The move to change the Constitution comes shortly after the Communal and Sangkat Elections on 5 June. The campaign was conducted in a climate of harassment against the opposition, as APHR denounced at the time. Yet, in spite of those conditions, the main opposition formation, the Candlelight Party, obtained 22 percent of the popular vote.

The move also comes seven months after Hun Manet, Hun Sen’s oldest son, was elected as the “prime minister candidate of the future” by the CPP, thus paving the way for him to succeed his father at an unspecified point in the future.

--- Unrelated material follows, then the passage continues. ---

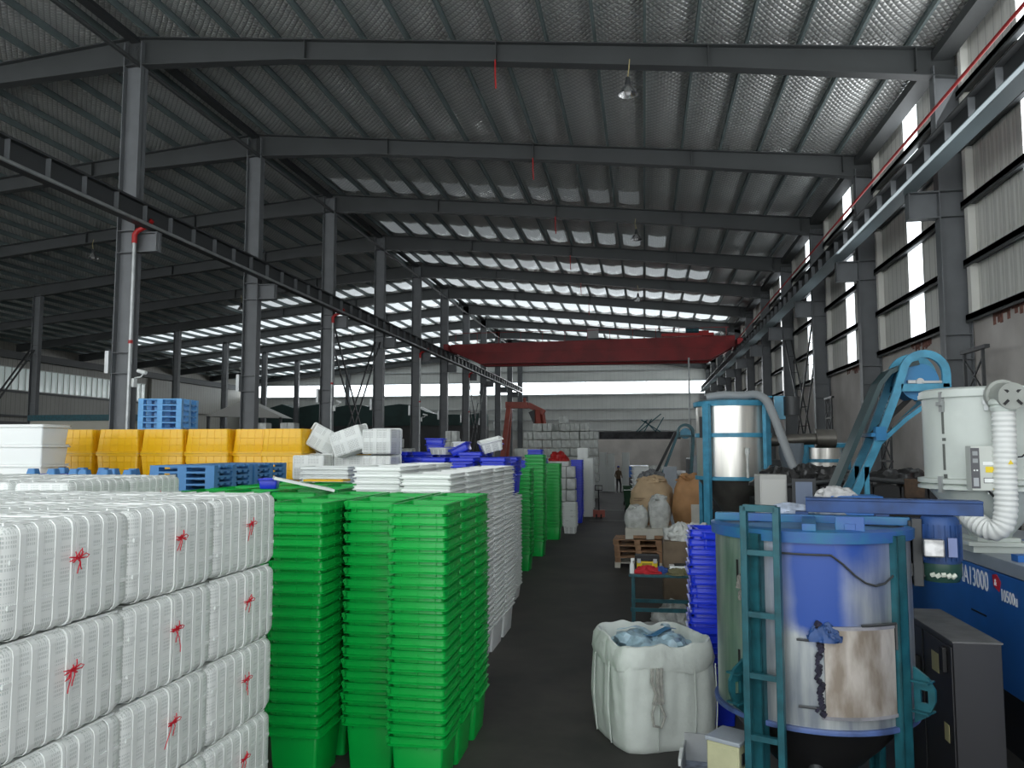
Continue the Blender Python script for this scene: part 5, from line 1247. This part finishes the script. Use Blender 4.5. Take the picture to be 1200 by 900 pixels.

“Any changes to the constitution must be achieved through a referendum, not at the whims of a dictator. Hun Sen and other autocrats in the region, such as the military junta in Myanmar, continue to twist laws for their personal undemocratic aims. This has consequences beyond Cambodia’s borders, as Southeast Asia is undergoing an autocratic turn with a contagious effect from country to country. The international community should apply pressure on the Hun Sen’s regime to drastically change course, and to allow for democracy and human rights to flourish once more in the country,” said Piromya.